Cable and Tory worries about Europe speech
Vince Cable has waded in with his own preview of the Cameron speech on Europe now expected on 22 January.
Not that he’s seen it, but he’s got enough of the drift to feel he should say the following:
” I have to say that this whole issue of raising again in a fundamental way British membership (of the EU) and the terms of membership is a massive disruption and deeply unhelpful in my job.
“I have to spend my time talking to business people, British and international, trying to have the confidence to invest here and create employment and the recent uncertainly is just deeply uncomfortable for the country. I think the warning shot across the bows yesterday from the United States was actually quite helpful as well as very timely.”

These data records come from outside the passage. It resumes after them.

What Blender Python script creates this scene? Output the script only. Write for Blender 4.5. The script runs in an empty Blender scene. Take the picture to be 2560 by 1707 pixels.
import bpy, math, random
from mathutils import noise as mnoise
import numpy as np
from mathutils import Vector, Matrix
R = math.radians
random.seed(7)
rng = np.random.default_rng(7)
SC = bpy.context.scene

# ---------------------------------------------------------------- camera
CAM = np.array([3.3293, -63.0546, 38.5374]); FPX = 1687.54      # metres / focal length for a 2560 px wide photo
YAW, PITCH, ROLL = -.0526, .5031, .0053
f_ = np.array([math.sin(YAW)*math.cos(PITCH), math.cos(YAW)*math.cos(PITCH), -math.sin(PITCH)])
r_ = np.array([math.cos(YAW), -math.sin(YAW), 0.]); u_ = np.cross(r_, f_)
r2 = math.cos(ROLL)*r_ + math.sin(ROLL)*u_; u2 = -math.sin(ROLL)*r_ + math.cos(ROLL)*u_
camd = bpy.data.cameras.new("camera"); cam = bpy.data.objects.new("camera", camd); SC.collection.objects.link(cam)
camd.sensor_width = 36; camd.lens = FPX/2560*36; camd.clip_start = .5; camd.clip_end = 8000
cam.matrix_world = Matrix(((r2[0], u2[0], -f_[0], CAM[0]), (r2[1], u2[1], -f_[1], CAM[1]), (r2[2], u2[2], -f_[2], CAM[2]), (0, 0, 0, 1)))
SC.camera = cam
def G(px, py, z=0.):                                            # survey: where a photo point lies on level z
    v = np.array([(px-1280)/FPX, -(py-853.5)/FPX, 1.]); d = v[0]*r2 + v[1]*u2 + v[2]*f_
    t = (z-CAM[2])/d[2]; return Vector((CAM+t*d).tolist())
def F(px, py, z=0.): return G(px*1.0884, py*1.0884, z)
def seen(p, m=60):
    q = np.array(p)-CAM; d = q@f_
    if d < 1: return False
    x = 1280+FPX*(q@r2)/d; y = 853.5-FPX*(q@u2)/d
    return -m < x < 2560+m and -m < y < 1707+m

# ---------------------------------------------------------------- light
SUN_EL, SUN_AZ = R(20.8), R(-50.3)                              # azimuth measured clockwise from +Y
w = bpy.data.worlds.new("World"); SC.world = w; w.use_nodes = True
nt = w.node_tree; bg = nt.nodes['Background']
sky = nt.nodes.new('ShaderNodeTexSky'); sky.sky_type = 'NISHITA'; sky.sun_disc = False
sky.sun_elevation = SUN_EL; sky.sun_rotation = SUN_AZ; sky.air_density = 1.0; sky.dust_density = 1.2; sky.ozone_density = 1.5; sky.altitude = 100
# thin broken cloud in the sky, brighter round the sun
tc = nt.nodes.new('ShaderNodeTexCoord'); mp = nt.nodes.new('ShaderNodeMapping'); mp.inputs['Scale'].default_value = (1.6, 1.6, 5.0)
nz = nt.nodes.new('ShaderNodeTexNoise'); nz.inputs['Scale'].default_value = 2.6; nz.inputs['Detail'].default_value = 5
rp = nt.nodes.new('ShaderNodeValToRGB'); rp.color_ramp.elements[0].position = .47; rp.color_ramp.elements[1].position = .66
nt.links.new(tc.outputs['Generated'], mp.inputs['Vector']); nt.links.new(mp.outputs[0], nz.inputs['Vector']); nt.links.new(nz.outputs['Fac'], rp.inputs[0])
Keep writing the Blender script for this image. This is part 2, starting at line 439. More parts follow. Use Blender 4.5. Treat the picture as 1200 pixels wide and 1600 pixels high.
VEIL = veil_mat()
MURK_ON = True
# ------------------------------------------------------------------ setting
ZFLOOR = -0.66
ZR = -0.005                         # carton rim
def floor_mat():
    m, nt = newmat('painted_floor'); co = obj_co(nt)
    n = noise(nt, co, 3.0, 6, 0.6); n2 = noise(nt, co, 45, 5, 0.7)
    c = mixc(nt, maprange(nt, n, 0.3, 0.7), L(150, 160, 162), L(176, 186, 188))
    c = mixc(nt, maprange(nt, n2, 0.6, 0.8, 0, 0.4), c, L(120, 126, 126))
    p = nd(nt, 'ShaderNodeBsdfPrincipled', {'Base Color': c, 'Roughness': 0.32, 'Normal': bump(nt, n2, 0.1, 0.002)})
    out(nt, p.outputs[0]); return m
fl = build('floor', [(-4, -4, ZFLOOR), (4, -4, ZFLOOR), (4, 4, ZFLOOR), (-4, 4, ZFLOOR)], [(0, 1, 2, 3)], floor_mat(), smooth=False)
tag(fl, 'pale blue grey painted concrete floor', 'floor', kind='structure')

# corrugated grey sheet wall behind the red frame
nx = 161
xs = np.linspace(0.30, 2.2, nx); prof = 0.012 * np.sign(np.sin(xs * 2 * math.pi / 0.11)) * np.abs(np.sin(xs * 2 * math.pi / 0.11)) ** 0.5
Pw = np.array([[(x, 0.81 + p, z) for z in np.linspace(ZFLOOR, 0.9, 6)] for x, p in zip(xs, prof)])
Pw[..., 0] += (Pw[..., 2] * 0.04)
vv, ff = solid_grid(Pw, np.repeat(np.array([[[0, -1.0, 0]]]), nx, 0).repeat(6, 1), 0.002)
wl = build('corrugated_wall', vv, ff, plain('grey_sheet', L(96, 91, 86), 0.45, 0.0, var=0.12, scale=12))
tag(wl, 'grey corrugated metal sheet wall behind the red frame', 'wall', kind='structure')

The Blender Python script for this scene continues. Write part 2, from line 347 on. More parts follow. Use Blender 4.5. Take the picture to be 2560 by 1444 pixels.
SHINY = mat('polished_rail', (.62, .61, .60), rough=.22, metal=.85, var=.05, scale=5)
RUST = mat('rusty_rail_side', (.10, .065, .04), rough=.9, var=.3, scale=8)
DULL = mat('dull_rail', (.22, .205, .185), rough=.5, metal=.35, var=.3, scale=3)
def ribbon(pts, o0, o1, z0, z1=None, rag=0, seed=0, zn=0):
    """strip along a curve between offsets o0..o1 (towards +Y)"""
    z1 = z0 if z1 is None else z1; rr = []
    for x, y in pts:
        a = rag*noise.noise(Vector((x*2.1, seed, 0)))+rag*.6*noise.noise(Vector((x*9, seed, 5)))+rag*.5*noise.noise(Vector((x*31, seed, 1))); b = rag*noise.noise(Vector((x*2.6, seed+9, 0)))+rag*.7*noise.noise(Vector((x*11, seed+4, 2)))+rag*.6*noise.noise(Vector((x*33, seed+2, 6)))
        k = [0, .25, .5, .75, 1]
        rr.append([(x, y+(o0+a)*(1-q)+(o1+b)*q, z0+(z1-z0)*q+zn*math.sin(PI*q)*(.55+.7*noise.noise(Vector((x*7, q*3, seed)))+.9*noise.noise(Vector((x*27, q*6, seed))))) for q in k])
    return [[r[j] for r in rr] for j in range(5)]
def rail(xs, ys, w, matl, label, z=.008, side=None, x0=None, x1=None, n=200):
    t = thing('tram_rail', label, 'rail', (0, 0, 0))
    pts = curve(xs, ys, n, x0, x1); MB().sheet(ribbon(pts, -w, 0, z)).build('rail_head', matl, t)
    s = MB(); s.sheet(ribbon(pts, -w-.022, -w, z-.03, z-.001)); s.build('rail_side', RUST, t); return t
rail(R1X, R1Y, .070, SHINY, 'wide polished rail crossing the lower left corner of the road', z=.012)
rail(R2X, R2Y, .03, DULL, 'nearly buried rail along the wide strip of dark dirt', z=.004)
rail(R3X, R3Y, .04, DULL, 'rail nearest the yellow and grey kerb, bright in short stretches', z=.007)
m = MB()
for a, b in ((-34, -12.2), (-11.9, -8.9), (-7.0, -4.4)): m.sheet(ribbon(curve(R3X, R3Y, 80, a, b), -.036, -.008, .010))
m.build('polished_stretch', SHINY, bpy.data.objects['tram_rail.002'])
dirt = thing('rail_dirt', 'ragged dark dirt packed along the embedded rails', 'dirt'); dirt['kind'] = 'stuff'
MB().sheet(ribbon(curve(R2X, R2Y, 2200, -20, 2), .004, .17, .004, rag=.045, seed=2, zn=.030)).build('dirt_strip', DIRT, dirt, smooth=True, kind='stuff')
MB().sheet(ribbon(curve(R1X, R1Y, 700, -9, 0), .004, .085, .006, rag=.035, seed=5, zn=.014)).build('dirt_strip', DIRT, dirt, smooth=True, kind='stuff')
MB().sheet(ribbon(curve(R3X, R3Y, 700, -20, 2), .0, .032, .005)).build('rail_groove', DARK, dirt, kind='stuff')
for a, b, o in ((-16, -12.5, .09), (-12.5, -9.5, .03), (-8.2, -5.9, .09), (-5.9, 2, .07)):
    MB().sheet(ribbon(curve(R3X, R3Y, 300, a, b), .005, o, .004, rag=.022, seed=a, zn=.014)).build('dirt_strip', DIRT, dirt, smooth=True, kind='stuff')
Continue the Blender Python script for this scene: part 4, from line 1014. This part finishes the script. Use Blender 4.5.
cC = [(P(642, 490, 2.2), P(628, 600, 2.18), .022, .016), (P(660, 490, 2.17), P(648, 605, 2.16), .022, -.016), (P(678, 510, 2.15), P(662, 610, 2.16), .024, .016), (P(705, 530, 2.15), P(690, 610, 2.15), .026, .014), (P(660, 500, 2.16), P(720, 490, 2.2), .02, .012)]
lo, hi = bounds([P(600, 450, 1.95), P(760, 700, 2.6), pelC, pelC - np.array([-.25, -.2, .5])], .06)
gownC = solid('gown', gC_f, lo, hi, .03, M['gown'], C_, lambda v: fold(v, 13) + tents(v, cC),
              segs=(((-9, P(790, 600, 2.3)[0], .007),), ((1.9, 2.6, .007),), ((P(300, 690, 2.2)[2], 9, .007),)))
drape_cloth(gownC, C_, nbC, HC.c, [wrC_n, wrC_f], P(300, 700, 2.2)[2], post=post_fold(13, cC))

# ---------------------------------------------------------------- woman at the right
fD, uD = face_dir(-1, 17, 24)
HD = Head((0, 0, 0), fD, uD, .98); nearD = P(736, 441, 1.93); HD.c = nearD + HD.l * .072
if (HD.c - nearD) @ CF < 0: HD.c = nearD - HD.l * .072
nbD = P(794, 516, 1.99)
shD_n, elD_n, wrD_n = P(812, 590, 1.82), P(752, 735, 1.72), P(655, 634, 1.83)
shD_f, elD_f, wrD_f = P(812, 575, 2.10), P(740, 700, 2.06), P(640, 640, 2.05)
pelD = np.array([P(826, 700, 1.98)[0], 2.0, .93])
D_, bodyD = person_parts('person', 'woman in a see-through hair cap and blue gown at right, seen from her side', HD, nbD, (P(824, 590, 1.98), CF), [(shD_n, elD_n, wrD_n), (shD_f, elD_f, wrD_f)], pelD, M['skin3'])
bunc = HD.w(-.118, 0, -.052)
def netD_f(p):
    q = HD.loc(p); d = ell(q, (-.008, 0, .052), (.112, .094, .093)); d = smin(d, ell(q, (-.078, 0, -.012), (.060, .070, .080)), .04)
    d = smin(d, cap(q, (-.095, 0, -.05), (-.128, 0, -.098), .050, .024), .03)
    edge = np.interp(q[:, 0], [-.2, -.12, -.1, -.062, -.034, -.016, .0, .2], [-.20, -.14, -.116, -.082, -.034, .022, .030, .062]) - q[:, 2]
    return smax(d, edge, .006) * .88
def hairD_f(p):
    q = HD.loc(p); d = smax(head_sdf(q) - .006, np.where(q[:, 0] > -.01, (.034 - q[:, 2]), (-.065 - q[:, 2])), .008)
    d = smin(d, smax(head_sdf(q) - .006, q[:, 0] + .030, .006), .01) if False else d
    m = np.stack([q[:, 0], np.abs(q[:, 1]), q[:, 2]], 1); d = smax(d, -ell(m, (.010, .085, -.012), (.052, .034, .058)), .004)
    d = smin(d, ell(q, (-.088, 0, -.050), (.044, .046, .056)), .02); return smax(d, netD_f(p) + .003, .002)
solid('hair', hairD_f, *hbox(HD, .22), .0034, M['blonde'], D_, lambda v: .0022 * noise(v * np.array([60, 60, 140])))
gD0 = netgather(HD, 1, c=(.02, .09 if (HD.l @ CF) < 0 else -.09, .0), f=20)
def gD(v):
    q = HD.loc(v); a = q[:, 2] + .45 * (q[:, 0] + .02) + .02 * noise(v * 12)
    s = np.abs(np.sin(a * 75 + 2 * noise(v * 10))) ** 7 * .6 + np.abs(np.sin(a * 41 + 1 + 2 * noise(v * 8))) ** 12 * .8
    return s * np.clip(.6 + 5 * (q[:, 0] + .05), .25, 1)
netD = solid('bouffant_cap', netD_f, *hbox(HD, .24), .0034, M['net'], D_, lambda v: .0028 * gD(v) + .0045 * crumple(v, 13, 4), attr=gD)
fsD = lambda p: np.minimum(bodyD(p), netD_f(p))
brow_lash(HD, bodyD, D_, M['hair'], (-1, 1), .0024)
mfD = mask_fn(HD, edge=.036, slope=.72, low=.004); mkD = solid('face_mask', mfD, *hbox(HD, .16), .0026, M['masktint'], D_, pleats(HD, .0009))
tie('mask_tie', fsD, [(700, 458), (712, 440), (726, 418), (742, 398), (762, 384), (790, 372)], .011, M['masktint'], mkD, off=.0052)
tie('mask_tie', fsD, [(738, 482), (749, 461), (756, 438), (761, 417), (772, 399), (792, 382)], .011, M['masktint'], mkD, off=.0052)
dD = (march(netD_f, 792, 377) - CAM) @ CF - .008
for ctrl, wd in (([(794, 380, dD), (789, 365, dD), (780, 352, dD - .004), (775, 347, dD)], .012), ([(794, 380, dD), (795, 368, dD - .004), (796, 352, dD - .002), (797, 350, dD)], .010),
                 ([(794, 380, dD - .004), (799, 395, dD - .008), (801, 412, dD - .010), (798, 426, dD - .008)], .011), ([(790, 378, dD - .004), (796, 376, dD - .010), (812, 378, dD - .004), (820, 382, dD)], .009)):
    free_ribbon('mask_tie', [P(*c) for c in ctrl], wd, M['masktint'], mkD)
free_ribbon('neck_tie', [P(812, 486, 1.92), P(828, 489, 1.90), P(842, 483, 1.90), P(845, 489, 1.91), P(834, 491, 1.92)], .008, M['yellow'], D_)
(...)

Another cabinet minister who hasn’t seen the speech but I understand is quite keen to is Minister without Portfolio Ken Clarke. His instincts are probably a close match to the business secretary’s words above. Will he feel he can stay on the ship of state when it’s delivered?
Even Eurosceptic cabinet ministers are in something close to open-jawed astonishment at the whole strategy of selling a speech as hugely important before No.10 even knew what it was going to put in it. One Tory cabinet minister told me the attempts by David Cameron to sound pro-membership in the speech to assuage worries he was heading for the EU exit risk making him come out of all this sounding more pro-European than he was before – presumably not the driving motivation.
The same minister said he thought the PM could start months and months of Tory demands for a “shopping list” of powers that must be repatriated, raising expectations way beyond what can be fulfilled.
There is an unease sometimes tipping into panic amongst some loyal Tory MPs and PPSs I spoke to this week that David Cameron could be about to make a speech that opens up Tory divisions, overshadows all other policy announcements and overshadows relations with Europe as well as unsteadying business… without winning a single Ukip vote back or helping the Eurosceptic cause they support. They question the tactics, the “big moment” speech and the timing, so far from a general election.
Cameron aides insist that the PM must stake out a position for being in Europe but Euro-sceptic, that the time is right to signal we want powers back, we do have some allies and the flurry of words from Germany and other quarters is just what you’d expect before the poker game starts.